# INFORMATION PROVIDED
**********
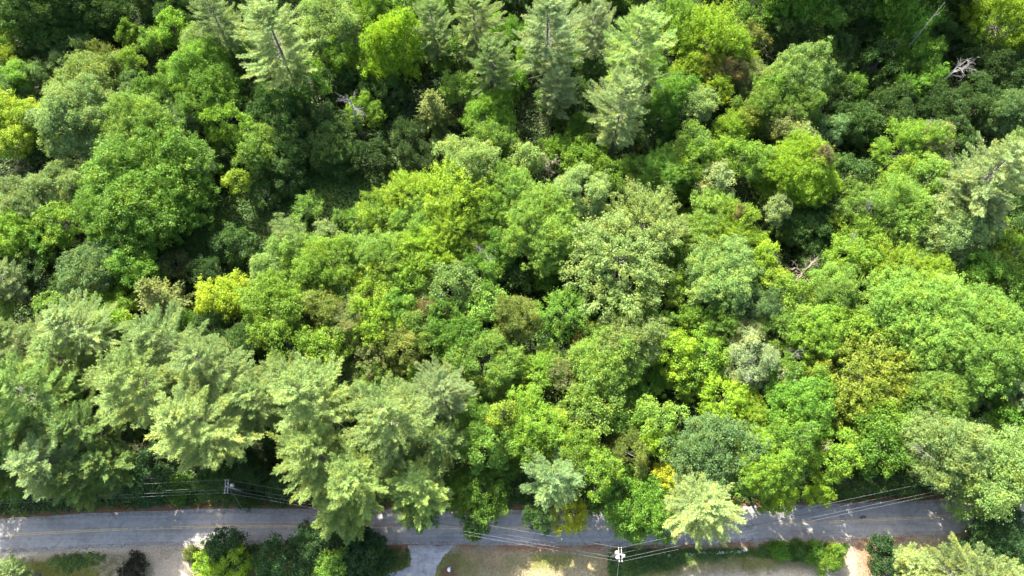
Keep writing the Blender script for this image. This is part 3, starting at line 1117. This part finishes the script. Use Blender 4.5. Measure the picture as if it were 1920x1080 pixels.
# ------------------------------------------------------------------ ground
def fbm(x, y, seed, scale, octaves=4):
    """smooth value noise, numpy"""
    r = np.random.default_rng(seed)
    g = r.uniform(0, 1, (256, 256))
    out = np.zeros_like(x)
    amp, tot = 1.0, 0
    fx, fy = x / scale + 100.3, y / scale + 57.1
    for o in range(octaves):
        xi, yi = np.floor(fx).astype(int), np.floor(fy).astype(int)
        u, v = fx - xi, fy - yi
        u, v = u * u * (3 - 2 * u), v * v * (3 - 2 * v)
        a = g[xi % 256, yi % 256] * (1 - u) + g[(xi + 1) % 256, yi % 256] * u
        b = g[xi % 256, (yi + 1) % 256] * (1 - u) + g[(xi + 1) % 256, (yi + 1) % 256] * u
        out += amp * (a * (1 - v) + b * v)
        tot += amp
        amp *= .55
        fx, fy = fx * 2.03 + 9.1, fy * 2.03 + 4.7
    return out / tot

def pxpoly(pts, n=None):
    return np.array([at(a, b)[:2] for a, b in pts])

TOP = [(-420, 1000), (-200, 984), (0, 972), (150, 963), (300, 957), (480, 953), (640, 954), (850, 958), (1060, 957), (1280, 954), (1440, 948), (1560, 944), (1680, 940), (1800, 934), (1920, 925), (2100, 905), (2400, 860)]
BOT = [(-420, 1072), (-200, 1053), (0, 1036), (120, 1032), (240, 1024), (480, 1020), (640, 1021), (850, 1022), (1060, 1024), (1280, 1020), (1440, 1015), (1560, 1014), (1680, 1008), (1800, 1000), (1920, 990), (2100, 970), (2400, 925)]
def smooth_line(pts, n=240):
    p = pxpoly(pts)
    x = np.linspace(p[0, 0], p[-1, 0], n)
    y = np.interp(x, p[:, 0], p[:, 1])
    ker = np.ones(17) / 17
    y = np.convolve(np.pad(y, 8, mode='edge'), ker, 'valid')
    return x, y
tx_, ty_ = smooth_line(TOP)
bx_, by_ = smooth_line(BOT)
def road_top(x):
    return np.interp(x, tx_, ty_)
def road_bot(x):
    return np.interp(x, bx_, by_)

def inside(poly, x, y):
    c = np.zeros(x.shape, bool)
    n = len(poly)
    for i in range(n):
        x1, y1 = poly[i]
        x2, y2 = poly[(i + 1) % n]
        k = ((y1 > y) != (y2 > y)) & (x < (x2 - x1) * (y - y1) / ((y2 - y1) if y2 != y1 else 1e-9) + x1)
        c ^= k
    return c

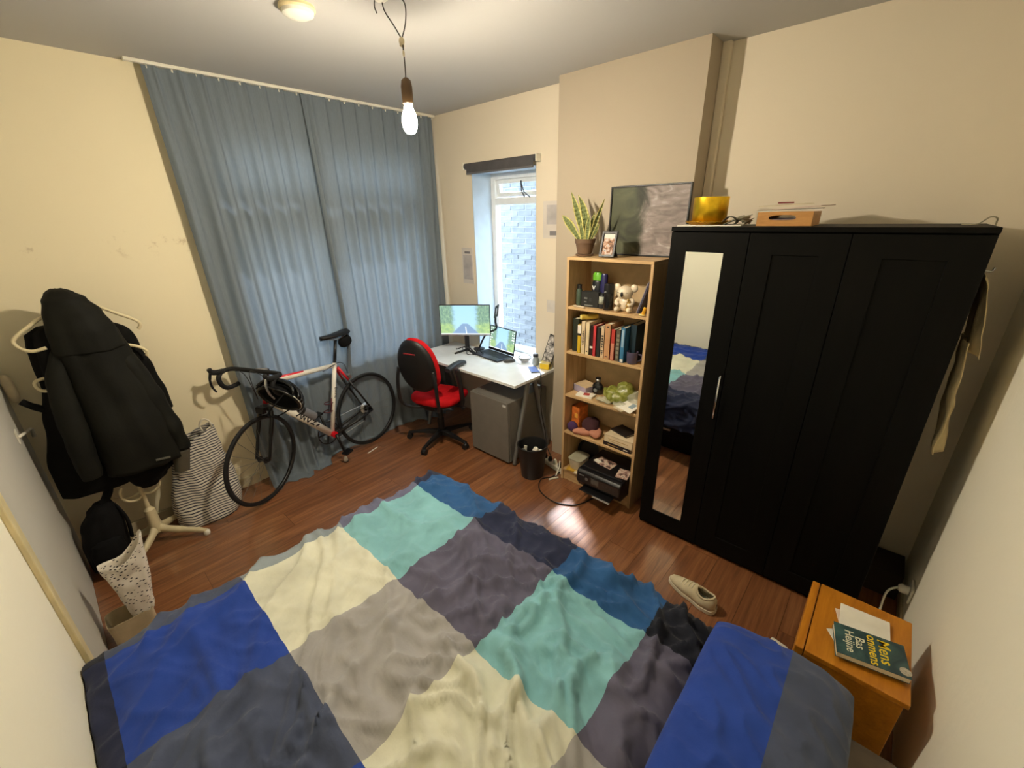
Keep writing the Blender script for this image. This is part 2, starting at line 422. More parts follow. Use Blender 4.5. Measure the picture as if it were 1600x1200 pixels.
# ------------------------------------------------------------------ curtains
def curtain_mat(name, col):
    m, t = newm(name); v = t.tc.outputs['Object']
    w = t.noise(t.vm(v, (60, 60, 4)), 6, 3)
    base = t.ramp(w, [(.3, tuple(x * .88 for x in lin(col)[:3])), (.7, lin(col)[:3])])
    d = t.n('ShaderNodeBsdfDiffuse'); t.put(d.inputs[0], base); tl = t.n('ShaderNodeBsdfTranslucent'); t.put(tl.inputs[0], base)
    bn = t.bump(t.noise(v, 420, 2), .15, .001); t.put(d.inputs['Normal'], bn)
    mx = t.n('ShaderNodeMixShader'); mx.inputs[0].default_value = .095
    t.put(mx.inputs[1], d.outputs[0]); t.put(mx.inputs[2], tl.outputs[0]); t.t.links.new(mx.outputs[0], t.o.inputs[0]); return m
CURT = curtain_mat('slate_blue_curtain', (122, 132, 140))
def curtain(y0t, y1t, y0b, y1b, nf, seed, label, tight=None):
    NY, NZ = 170, 64; P = []
    for i in range(NZ + 1):
        w = i / NZ; z = 2.793 - w * 2.790
        row = []
        for j in range(NY + 1):
            u = j / NY
            uu = u
            y = (y0t + (y1t - y0t) * u) * (1 - w) + (y0b + (y1b - y0b) * u) * w
            ed = max(0, 1 - (u if tight == 'start' else 1 - u) / .16) if tight else 0
            ph = nf * (u + .035 * nz(u * 3 + seed, w * 1.2, seed) * w)
            ph += (1 if tight == 'start' else -1) * 2.2 * ed * ed
            fr = ph % 1.0
            pleat = math.exp(-((fr - .5) / .10) ** 2)                # pinched pleat at the heading
            wave = .5 + .5 * math.sin(2 * PI * ph + .8 * nz(u * 5, w * 2, seed + 4))
            sharp = wave ** 1.4
            amp = .036 + .016 * w
            x = -3.428 + (1 - w) ** 3 * (.022 * pleat) + amp * sharp * (.35 + .65 * min(1, w * 4)) + .010 * nz(u * 9 + seed, w * 3, 2) * w
            if z < .5:
                k = ((.5 - z) / .5) ** 2
                x += k * (.035 + .06 * (.5 + nz(u * 6 + seed, z * 3, 9)))
                z += k * .012 * nz(u * 11, 3, seed)
            x += .004 * nz(u * 40, w * 6, seed) + (.016 * ed if tight == 'start' else 0)
            k = max(0, min(1, (y - 1.15) / .2)) * max(0, min(1, (2.35 - y) / .2)) * max(0, min(1, (.95 - z) / .2))
            x = x * (1 - k) + (-3.462 + .25 * (x + 3.44)) * k
            row.append((min(max(x, -3.476), -3.27), y, max(z, .004)))
        P.append(row)
    # fabric lying on the floor
    last = P[-1]
    for q, dx in ((1, .03), (2, .07)):
        P.append([(min(p[0] + dx * (.35 if 1.1 < p[1] < 2.3 else 1) * (.6 + .8 * max(0, nz(p[1] * 5, seed, 1) + .3)), -3.2), p[1] + .01 * nz(p[1] * 9, q, 2), .004 + .012 * max(0, nz(p[1] * 7, q, seed))) for p in last])
    o = MB().grid(P).build('curtain', CURT, smooth=True)
    return tag(o, label, 'curtain', 'slate blue curtains on the ceiling rail')
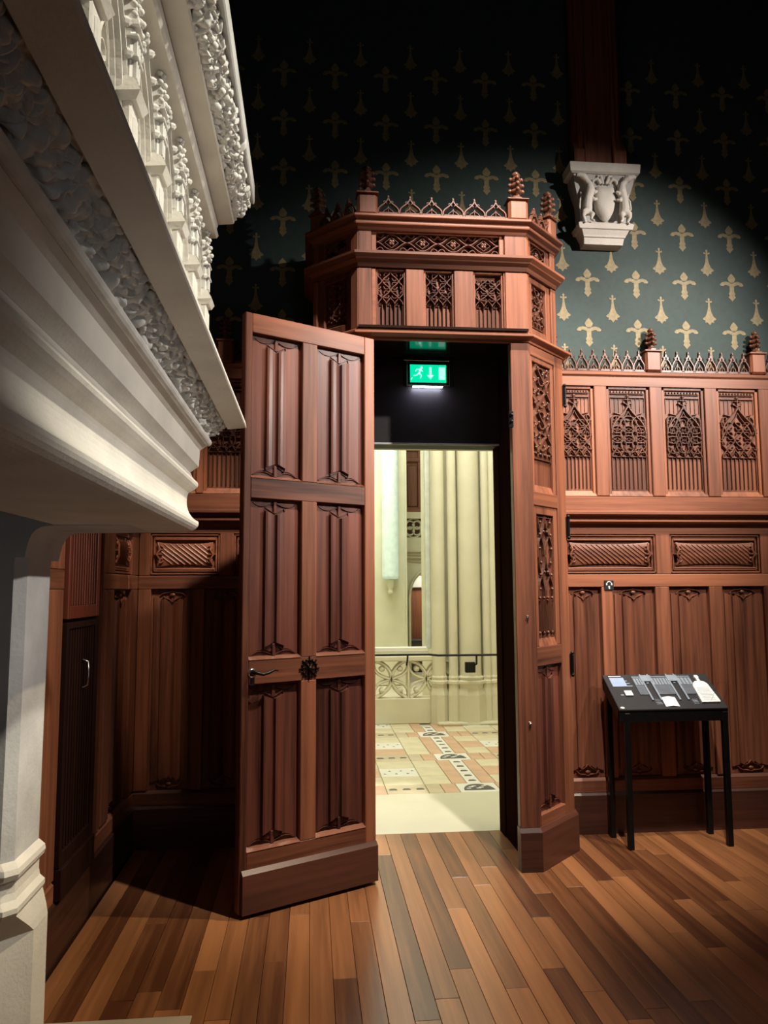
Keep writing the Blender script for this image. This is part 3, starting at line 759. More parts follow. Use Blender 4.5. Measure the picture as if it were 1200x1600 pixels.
# jamb posts: front facets
post(FRONT, Lf-.112, Lf, .235, 3.085, 0, .06); post(FRONT, 0, .085, .235, 3.085, 0, .06)
for F, side in ((RCH, 1), (LCH, -1)):
    L = F[2]
    def X(a, b): return (a, b) if side > 0 else (L-b, L-a)
    post(F, *X(0, .028), .235, 3.085, .002); post(F, *X(L-.115, L), .235, 3.085, .002)
    xa, xb = X(.028, L-.115)
    rail_(F, xa, xb, 2.095, 2.180); rail_(F, xa, xb, 1.140, 1.255); rail_(F, xa, xb, 3.02, 3.085); rail_(F, xa, xb, .235, .30)
    # tall lattice panel
    b = MB(); b.box(xa, xb, .034, .046, 2.180, 3.02); pn = b.build('traceried_panel', WV, LB, F[0], F[1])
    fr = MB(); ms = .035
    fr.box(xa, xa+ms, .012, .034, 2.18, 3.02, .003); fr.box(xb-ms, xb, .012, .034, 2.18, 3.02, .003)
    fr.box(xa+ms, xb-ms, .012, .034, 2.99, 3.02, .003); fr.prism_x([(.012, 2.18), (.030, 2.225), (.034, 2.225), (.034, 2.18)], xa+ms, xb-ms); fr.build('panel_frame', WV, pn)
    inst('tracery', shared(('tall',), lambda: trac_tall(xb-xa-2*ms, .60, 4), 'tracery', WC), pn, (xa+ms, .032, 2.385))
    b = MB(); b.box(xa, xb, .034, .046, 1.255, 2.095); pn = b.build('traceried_panel', WV, LB, F[0], F[1])
    fr = MB(); ms = .045
    fr.box(xa, xa+ms, .012, .034, 1.255, 2.095, .003); fr.box(xb-ms, xb, .012, .034, 1.255, 2.095, .003)
    fr.box(xa+ms, xb-ms, .012, .034, 2.045, 2.095, .003); fr.prism_x([(.012, 1.255), (.030, 1.30), (.034, 1.30), (.034, 1.255)], xa+ms, xb-ms); fr.build('panel_frame', WV, pn)
    inst('tracery', shared(('mouch',), lambda: trac_mouch(xb-xa-2*ms, .71), 'tracery', WC), pn, (xa+ms, .032, 1.325))
    Wl = xb-xa
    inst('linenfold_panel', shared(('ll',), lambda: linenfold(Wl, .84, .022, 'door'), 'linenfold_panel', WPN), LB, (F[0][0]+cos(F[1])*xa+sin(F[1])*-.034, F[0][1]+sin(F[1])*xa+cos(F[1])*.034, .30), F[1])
for F, (x0, x1, a, b) in ((FRONT, (Lf-.125, Lf, 0, 1)), (FRONT, (0, .10, 1, 0))) :
    pass
plp = [(.05, 0), (-.022, 0), (-.022, .215), (-.006, .238), (.05, .238)]
for F, x0, x1, a, b in ((RCH, 0, DX, 1, 0), (FRONT, Lf-.118, Lf, 0, 1), (LCH, 0, DX, 0, 1), (FRONT, 0, .09, 1, 0), (RSD, 0, RSD[2], 0, 0), (LSD, 0, LSD[2], 0, 0)):
    m = MB(); m.prism_x(plp, x0, x1, -t22*a, t22*b); m.build('plinth', WSK, LB, F[0], F[1])
for F in (RSD, LSD):
    post(F, 0, F[2], .235, 3.085, .003, .05)
# inner door frame and reveal
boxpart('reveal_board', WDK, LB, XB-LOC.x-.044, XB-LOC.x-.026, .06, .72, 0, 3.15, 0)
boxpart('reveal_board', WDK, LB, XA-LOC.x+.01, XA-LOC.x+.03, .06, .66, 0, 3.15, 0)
boxpart('overdoor_board', plain('dark_satin_wood', (.035, .028, .030), .45), LB, XA-LOC.x+.03, XB-LOC.x-.044, .60, .64, 2.565, 3.15, 0)
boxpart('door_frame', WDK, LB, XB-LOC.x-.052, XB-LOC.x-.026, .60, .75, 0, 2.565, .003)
m = MB(); m.box(XA-LOC.x+.03, XB-LOC.x-.044, .592, .601, 2.560, 2.572, .002); m.build('lintel_bead', WHITEP, LB)
# black hinges at the outer edge of the right-hand facet
def hinge_mesh():
    m = MB(); m.box(-.014, .014, -.006, .0, -.066, .066, .002); m.tube([(0, -.012, -.055), (0, -.012, .055)], .009, 8)
    m.blob((0, -.012, .068), .012, 8, 5); m.blob((0, -.012, -.068), .012, 8, 5); return m
hm = hinge_mesh().mesh('hinge', BLACK)
for z in (2.84, 1.985, 1.125, .13):
    inst('hinge', hm, LB, (RCH[0][0]+cos(pi/4)*.448, RCH[0][1]+sin(pi/4)*.448-.0, z), pi/4)
m = MB(); m.box(0, .03, -.012, 0, 0, .10, .003); m.blob((.015, -.02, .075), .013); m.blob((.015, -.02, .035), .011); m.build('latch_bolt', BLACK, LB, (XB-.118-LOC.x-.012, .01, 2.56))
for z in (1.42, .81):
    m = MB(); m.box(0, .012, -.004, 0, 0, .03, .001); m.box(.001, .011, -.012, -.004, .008, .022, .001); m.build('strike_plate', STEEL, LB, (XB-.112-LOC.x+.062, -.0, z-.01))

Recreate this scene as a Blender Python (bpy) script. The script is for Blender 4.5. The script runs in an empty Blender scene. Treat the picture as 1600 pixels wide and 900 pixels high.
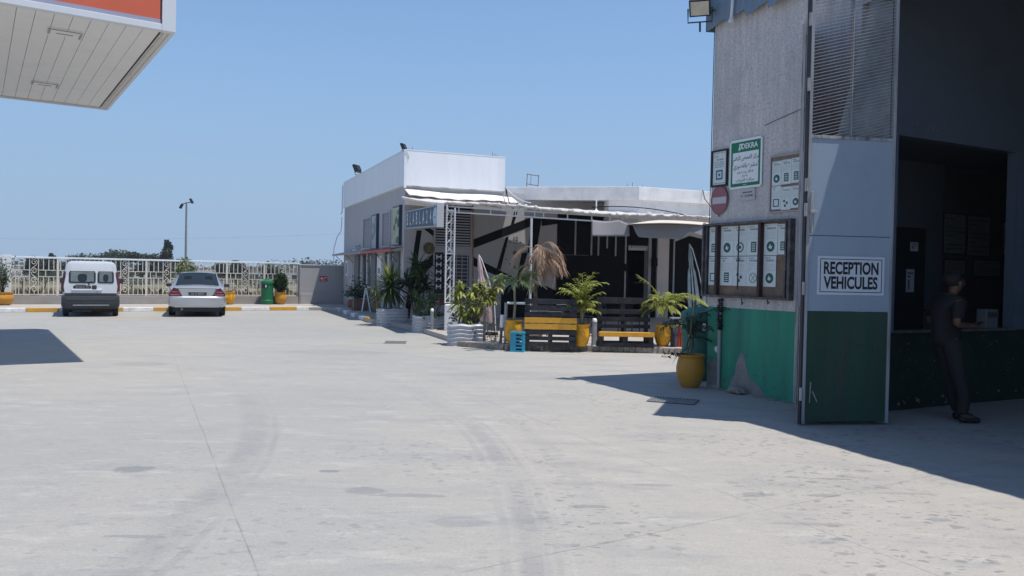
import bpy, bmesh, math, random
from mathutils import Vector, Matrix
R = math.radians
rnd = random.Random(7)
sc = bpy.context.scene
col = sc.collection

# ------------------------------------------------------------------ camera, sky, sun, exposure
cam_d = bpy.data.cameras.new('camera')
cam = bpy.data.objects.new('camera', cam_d); col.objects.link(cam)
cam_d.sensor_width = 36.0
cam_d.lens = 36.0 * 1250 / 1600
cam_d.clip_start = 0.1; cam_d.clip_end = 6000
_roll = math.atan(0.02); _p = math.atan(23 / 1250)
_F = Vector((0, math.cos(_p), -math.sin(_p))); _R0 = Vector((1, 0, 0)); _U0 = _R0.cross(_F)
_Rv = _R0 * math.cos(_roll) + _U0 * math.sin(_roll)
_Uv = -_R0 * math.sin(_roll) + _U0 * math.cos(_roll)
cam.matrix_world = Matrix(((_Rv.x, _Uv.x, -_F.x, 0), (_Rv.y, _Uv.y, -_F.y, 0), (_Rv.z, _Uv.z, -_F.z, 1.6), (0, 0, 0, 1)))
sc.camera = cam

SUN_AZ, SUN_EL = 108.0, 71.5
w = bpy.data.worlds.new('World'); sc.world = w; w.use_nodes = True
nt = w.node_tree; nt.nodes.clear()
sky = nt.nodes.new('ShaderNodeTexSky'); sky.sky_type = 'NISHITA'; sky.sun_disc = False
sky.sun_elevation = R(SUN_EL); sky.sun_rotation = R(SUN_AZ)
sky.air_density = 1.0; sky.dust_density = 0.0; sky.ozone_density = 3.0; sky.altitude = 0
bg = nt.nodes.new('ShaderNodeBackground'); bg.inputs[1].default_value = 0.15
wo = nt.nodes.new('ShaderNodeOutputWorld')
# the low sky is whitened by summer haze: blend the physical sky into a pale blue towards the horizon
wt = nt.nodes.new('ShaderNodeTexCoord'); wsx = nt.nodes.new('ShaderNodeSeparateXYZ'); nt.links.new(wt.outputs['Generated'], wsx.inputs[0])
wr = nt.nodes.new('ShaderNodeValToRGB'); wr.color_ramp.interpolation = 'EASE'
wr.color_ramp.elements[0].position = 0.0; wr.color_ramp.elements[0].color = (1, 1, 1, 1)
wr.color_ramp.elements[1].position = 0.55; wr.color_ramp.elements[1].color = (0, 0, 0, 1)
wg = nt.nodes.new('ShaderNodeValToRGB'); wg.color_ramp.elements[0].position = 0.0; wg.color_ramp.elements[0].color = (.345, .475, .645, 1)
wg.color_ramp.elements[1].position = 0.34; wg.color_ramp.elements[1].color = (.20, .388, .69, 1)
nt.links.new(wsx.outputs[2], wr.inputs[0]); nt.links.new(wsx.outputs[2], wg.inputs[0])
wsc = nt.nodes.new('ShaderNodeVectorMath'); wsc.operation = 'SCALE'; wsc.inputs[3].default_value = 1 / 0.15; nt.links.new(wg.outputs[0], wsc.inputs[0])
wm = nt.nodes.new('ShaderNodeMix'); wm.data_type = 'RGBA'
nt.links.new(wr.outputs[0], wm.inputs[0]); nt.links.new(sky.outputs[0], wm.inputs[6]); nt.links.new(wsc.outputs[0], wm.inputs[7])
nt.links.new(wm.outputs[2], bg.inputs[0]); nt.links.new(bg.outputs[0], wo.inputs[0])
sd = bpy.data.lights.new('sun', 'SUN'); sd.energy = 4.6; sd.angle = R(0.5); sd.color = (1.0, 0.955, 0.885)
sun = bpy.data.objects.new('sun', sd); col.objects.link(sun)
sv = Vector((math.sin(R(SUN_AZ)) * math.cos(R(SUN_EL)), math.cos(R(SUN_AZ)) * math.cos(R(SUN_EL)), math.sin(R(SUN_EL))))
sun.rotation_euler = sv.to_track_quat('Z', 'Y').to_euler()
sc.view_settings.view_transform = 'Standard'; sc.view_settings.look = 'None'
sc.view_settings.exposure = 0.06; sc.view_settings.gamma = 1.0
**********
# TO BE DONE
Omit the pictures, then repeat exactly each line from the beginning of the listing through the line with "return np.array([at(a, b)[:2]".

# OUTPUT OF THE TASK
Keep writing the Blender script for this image. This is part 3, starting at line 1117. This part finishes the script. Use Blender 4.5. Measure the picture as if it were 1920x1080 pixels.
# ------------------------------------------------------------------ ground
def fbm(x, y, seed, scale, octaves=4):
    """smooth value noise, numpy"""
    r = np.random.default_rng(seed)
    g = r.uniform(0, 1, (256, 256))
    out = np.zeros_like(x)
    amp, tot = 1.0, 0
    fx, fy = x / scale + 100.3, y / scale + 57.1
    for o in range(octaves):
        xi, yi = np.floor(fx).astype(int), np.floor(fy).astype(int)
        u, v = fx - xi, fy - yi
        u, v = u * u * (3 - 2 * u), v * v * (3 - 2 * v)
        a = g[xi % 256, yi % 256] * (1 - u) + g[(xi + 1) % 256, yi % 256] * u
        b = g[xi % 256, (yi + 1) % 256] * (1 - u) + g[(xi + 1) % 256, (yi + 1) % 256] * u
        out += amp * (a * (1 - v) + b * v)
        tot += amp
        amp *= .55
        fx, fy = fx * 2.03 + 9.1, fy * 2.03 + 4.7
    return out / tot

def pxpoly(pts, n=None):
    return np.array([at(a, b)[:2] for a, b in pts])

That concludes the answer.